Il Papa ha concluso l’omelia chiedendo perdono al Signore per “l’indifferenza verso tanti fratelli e sorelle”, per “l’anestesia del cuore” causata dal chiuderci nel nostro benessere. “Chiediamo perdono – ha detto – per coloro che con le loro decisioni a livello mondiale hanno creato situazioni che conducono a questi drammi”.

Al termine della celebrazione, l’arcivescovo di Agrigento, mons. Francesco Montenegro, ha sintetizzato la gioia, la gratitudine e la commozione della gente di Lampedusa, migranti e comunità locale:

“Santo Padre, nel Suo abbraccio ci sentiamo tutti accolti, coloro che soffrono, e gli artigiani della pace che hanno fame e sete di giustizia. La Sua presenza e le parole da Lei pronunciate sono di sostegno sia per i nostri fratelli immigrati sia per le comunità di Lampedusa e Linosa che tante volte hanno portato un peso troppo grande facendosi carico di situazioni difficili affrontate sempre con grande generosità e amore. Grazie ancora Santo Padre!”.
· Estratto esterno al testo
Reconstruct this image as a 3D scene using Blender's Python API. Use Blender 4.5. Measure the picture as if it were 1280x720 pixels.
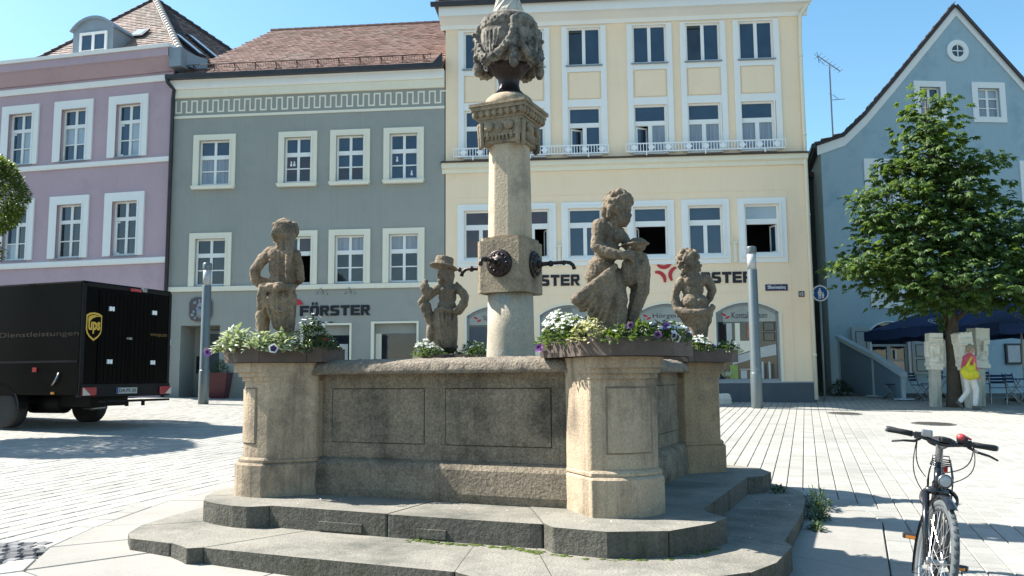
import bpy, bmesh, math, random
from mathutils import Vector, Matrix, Euler
R = math.radians
rnd = random.Random(11)
for _o in list(bpy.data.objects):
    bpy.data.objects.remove(_o, do_unlink=True)
scene = bpy.context.scene
COL = scene.collection

# ------------------------------------------------------------------ camera
EYE = 1.53
cam_d = bpy.data.cameras.new('camera')
cam_d.sensor_width = 36.0
cam_d.lens = 1054.0 / 1280.0 * 36.0
cam_d.clip_start = 0.05
cam_d.clip_end = 4000.0
cam = bpy.data.objects.new('camera', cam_d)
COL.objects.link(cam)
cam.matrix_world = (Matrix.Translation((0, 0, EYE)) @ Matrix.Rotation(R(90 + 6.1), 4, 'X')
                    @ Matrix.Rotation(-0.0079, 4, 'Z'))
scene.camera = cam

# ------------------------------------------------------------------ light
SUN_EL, SUN_AZ = R(47.0), R(-73.5)          # azimuth from +Y towards +X
sun_dir = Vector((math.sin(SUN_AZ) * math.cos(SUN_EL), math.cos(SUN_AZ) * math.cos(SUN_EL), math.sin(SUN_EL)))
world = bpy.data.worlds.new('World')
scene.world = world
world.use_nodes = True
wn = world.node_tree
wn.nodes.clear()
sky = wn.nodes.new('ShaderNodeTexSky')
sky.sky_type = 'NISHITA'
sky.sun_disc = False
sky.sun_elevation = SUN_EL
sky.sun_rotation = SUN_AZ
sky.altitude = 400
sky.air_density = 1.0
sky.dust_density = 0.9
sky.ozone_density = 0.7
bg = wn.nodes.new('ShaderNodeBackground')
bg.inputs['Strength'].default_value = 0.095
wo = wn.nodes.new('ShaderNodeOutputWorld')
hs = wn.nodes.new('ShaderNodeHueSaturation')
hs.inputs['Saturation'].default_value = 1.2
hs.inputs['Hue'].default_value = 0.484
wn.links.new(sky.outputs[0], hs.inputs['Color'])
wn.links.new(hs.outputs[0], bg.inputs['Color'])
wn.links.new(bg.outputs[0], wo.inputs['Surface'])
sl = bpy.data.lights.new('sun', 'SUN')
sl.energy = 5.0
sl.angle = R(0.53)
sl.color = (1.0, 0.955, 0.88)
so = bpy.data.objects.new('sun', sl)
COL.objects.link(so)
so.location = (-20, 8, 30)
so.rotation_euler = sun_dir.to_track_quat('Z', 'Y').to_euler()
scene.view_settings.view_transform = 'Standard'
scene.view_settings.look = 'None'
scene.view_settings.exposure = 1.42
scene.view_settings.gamma = 1.0
scene.render.engine = 'CYCLES'
scene.cycles.max_bounces = 6
scene.cycles.diffuse_bounces = 3
scene.cycles.transparent_max_bounces = 6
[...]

Parole a cui ha risposto il Papa con un nuovo grazie ai lampedusani e, in particolare al parroco don Stefano Nastasi e alla sua comunità, per essere faro di solidarietà nell’accogliere con coraggio ma anche con “tenerezza” quanti cercano una vita migliore:

“Voglio ringraziarvi una volta in più, a voi lampedusani, per l’esempio di amore, per l’esempio di carità, per l’esempio di accoglienza che ci state dando, che avete dato e che ancora ci date. (…) Grazie a voi e grazie a lei, don Stefano” (applausi).